Wireless and data access services are fueling worldwide telecommunications growth, says IDC report

January 30, 2002

4 Min Read
IDC: Telco Data Boom Underway

As a drop of good news in an economically depressing bucket, IDC released a study last week showing that the worldwide telecommunications service market is still strong and growing.

The report may come as a surprise to many, as numerous service providers struggle with mounting losses, debt, and even bankruptcy (see Qwest Keeps Cutting and Global Crossing Falls Overboard).

But the report may underscore some trends that are already known to be confounding some service providers: It's data services that are experiencing the healthy growth, while traditional long-distance voice services are dragging on profits.

In 2001, the telecom services segment saw its revenues pass the $1 trillion mark for the first time, experiencing a 10 percent hike throughout the year and ending up at $1.1 trillion by year-end, according to IDC.

And the growth doesn’t stop there. IDC predicts that by 2005, the global telecom market will have grown to $1.4 trillion.

11356.gif The growth, according to IDC, is due to the expansion of access lines around the world, as well as the rapid increase in data networking revenue. To date, the market for voice services, fueled especially by wireless growth, represents 86 percent of the total revenue of the global telecom market. Other segments of the market are, however, catching up.

While the market research company expects voice telecom services to see a global compound annual growth rate (CAGR) of 5.3 percent for a forecast period of five years between 2000 and 2005, it predicts that the data service market will increase at a CAGR of 24.4 percent for the same period. During this time, IDC anticipates that voice will have grown from $856 billion to $1,109 billion, while data services will have increased from $116 billion to $347 billion.

“Worldwide data revenue will be driven by the growth of IP-based and wireless data services,” says co-author of the report Rena Bhattacharyya, who is a senior research analyst for IDC’s Worldwide Telecommunications Markets. “These two markets are expected to almost double in size from 2002 to 2005.”

According to the report, the wireless penetration will continue to increase, with especially strong growth rates in developing countries. While an increase in fixed-line penetration in regions of the world with less developed telephone lines is also expected, the wireless growth in these areas will be more important. “It’s often cheaper to install a wireless network than a landline,” says Bhattacharyya.

The report revealed that not only are new modes of telecommunications pushing aside the more traditional parts of the market, but that new geographical areas are also in the midst of taking over the market lead. Latin America is an area with a lot of growth potential, and as early as next year, IDC expects the Asia/Pacific market to have become the largest regional telecom market in the world.

“Not to say that growth isn’t strong in the U.S.,” Bhattacharyya says, “but naturally, growth is going to be slower in more mature markets.”

International long distance is the area of the telecom industry that is expected to be hit the hardest over the next couple of years. This, Bhattacharyya says, is mainly because long-distance prices keep coming down. “Even with more usage, it doesn’t make up for the decline in prices."

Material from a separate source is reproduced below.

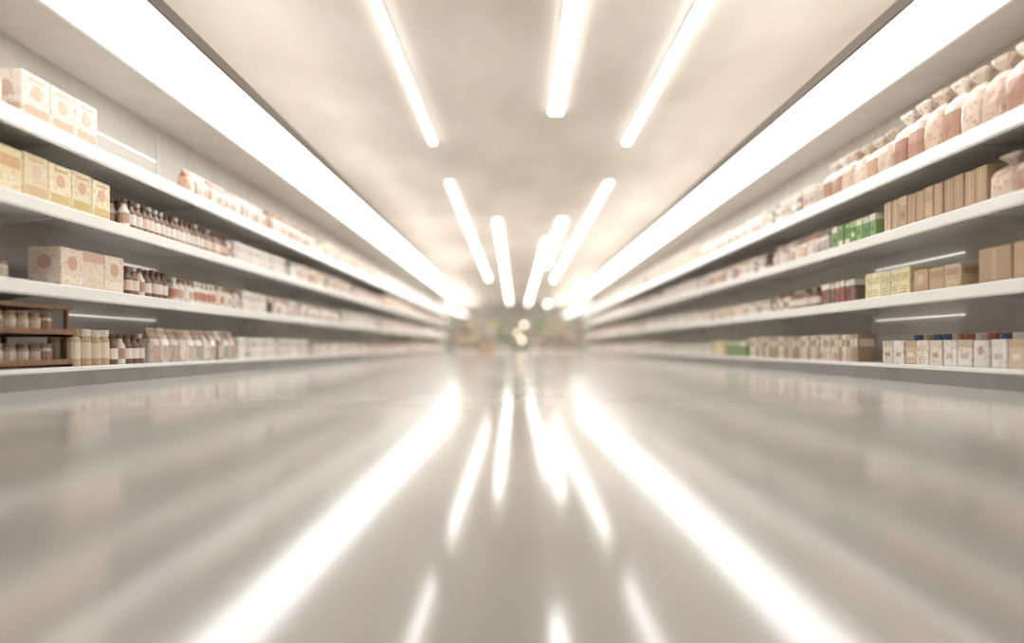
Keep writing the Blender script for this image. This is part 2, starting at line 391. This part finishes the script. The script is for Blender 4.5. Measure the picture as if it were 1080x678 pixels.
# ------------------------------------------------------------ far end displays
def gondola(xa,xb,y,h):
    g=empty('island_shelving')
    A=Acc(); rawbox(A,xa,xb,y+.4,y+.44,0,h); rawbox(A,xa,xb,y,y+.8,0,.14)
    rawbox(A,xa-.03,xa,y,y+.8,0,h); rawbox(A,xb,xb+.03,y,y+.8,0,h)
    zs=[.14,.58,1.0,1.4]+([1.85] if h>2 else [])
    for z in zs[1:]: rawbox(A,xa,xb,y+.02,y+.8,z-.04,z)
    rawbox(A,xa,xb,y,y+.8,h,h+.04)
    A.obj('shelf_frame',M_white,g)
    A=Acc()
    for z in zs:
        x=xa+.14
        while x<xb-.14:
            kk=random.choice(['kraft','mixdark','book','bottle','white','cream','green'])
            for rep in range(random.choice((1,2,3))):
                if x>=xb-.14: break
                p=random.choice(PAL[kk])
                V,Fc,C=carton(.24,.2,random.uniform(.2,.32),*p,style=random.choice((0,1,2)))
                V=[(b_+x,-a+y+.16,z_+z+.001) for a,b_,z_ in V]
                A.add(V,Fc,C); x+=.26
    A.obj('stocked_packets',M_carton,g)
gondola(-3.3,-1.9,36,1.9); gondola(-1.7,-.3,37,1.75); gondola(.9,2.0,36.5,1.8); gondola(2.2,3.3,37,1.9)
gondola(-4.6,-3.4,42,2.2); gondola(3.4,4.6,42,2.2); gondola(-.9,1.5,56,2.2); gondola(-4.6,-1.2,60,2.2); gondola(1.8,4.6,60,2.2)
def bin_(X,Y):
    V,Fc,C=lathe([(.8,0),(.86,.05),(1,.95),(1.05,.96),(1.05,1),(.95,1),(.9,.9)],20,.9,.5,[c(214,176,136)]*7)
    A=Acc(); A.add([(a+X,b_+Y,z_+.001) for a,b_,z_ in V],Fc,C); return A.obj('promotion_bin',M_plastic,None,True)
bin_(-1.5,34)
for X,Y,z,r in [(.55,44,1.3,.13),(.4,46,.3,.13),(2.0,42,2.5,.16),(.1,50,.9,.11)]:
    p=empty('globe_pendant_lamp')
    V,Fc,C=lathe([(.05,0),(.5,.07),(.87,.25),(1,.5),(.87,.75),(.5,.93),(.1,1)],16,2*r,2*r,[None]*7)
    A=Acc(); A.add([(a+X,b_+Y,z_+z+E) for a,b_,z_ in V],Fc,[None]*len(Fc)); A.obj('globe',M_warm,p,True)
    A=Acc(); rawbox(A,X-.01,X+.01,Y-.01,Y+.01,z+E+2*r,HC); rawbox(A,X-.05,X+.05,Y-.05,Y+.05,z+E+2*r-.02,z+E+2*r+.06); A.obj('cord_and_cap',M_dark,p)
# ------------------------------------------------------------ world & camera
w=bpy.data.worlds.new('world'); bpy.context.scene.world=w; w.use_nodes=True
w.node_tree.nodes['Background'].inputs[0].default_value=(1,.96,.9,1); w.node_tree.nodes['Background'].inputs[1].default_value=.3
cd=bpy.data.cameras.new('cam'); cam=bpy.data.objects.new('camera',cd); bpy.context.collection.objects.link(cam)
cam.location=(0,0,E); cam.rotation_euler=(math.radians(90),0,0)
cd.sensor_width=36; cd.lens=F/1080*36; cd.shift_x=-4/1080; cd.shift_y=26/1080
cd.clip_end=200; cd.clip_start=.02
cd.dof.use_dof=True; cd.dof.focus_distance=5.8; cd.dof.aperture_fstop=.21
bpy.context.scene.camera=cam
vs=bpy.context.scene.view_settings
vs.view_transform='Standard'; vs.exposure=0.4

Selected evidence from recent telecom earnings bear this out. For example, Qwest Communications International Inc. (NYSE: Q) executives said last week that the company was experiencing strong growth in wireless, DSL, and enterprise Internet services (including dedicated and dial-up Internet access and virtual private network services). Revenue from these services grew 42 percent, 85 percent, and 30 percent, respectively, for the quarter. But despite such growth in data services, Qwest's overall growth rate and profit levels declined.

Another reason long distance is suffering is the growing array of options available to consumers --like wireless phones with no long distance charges. IDC predicts that IP telephony will have the greatest impact on the international long-distance market.

The problems in long distance are bound to cause an overall reduction in revenue in the voice service sector, especially in North America, Europe, and the developed countries of the Asia/Pacific region.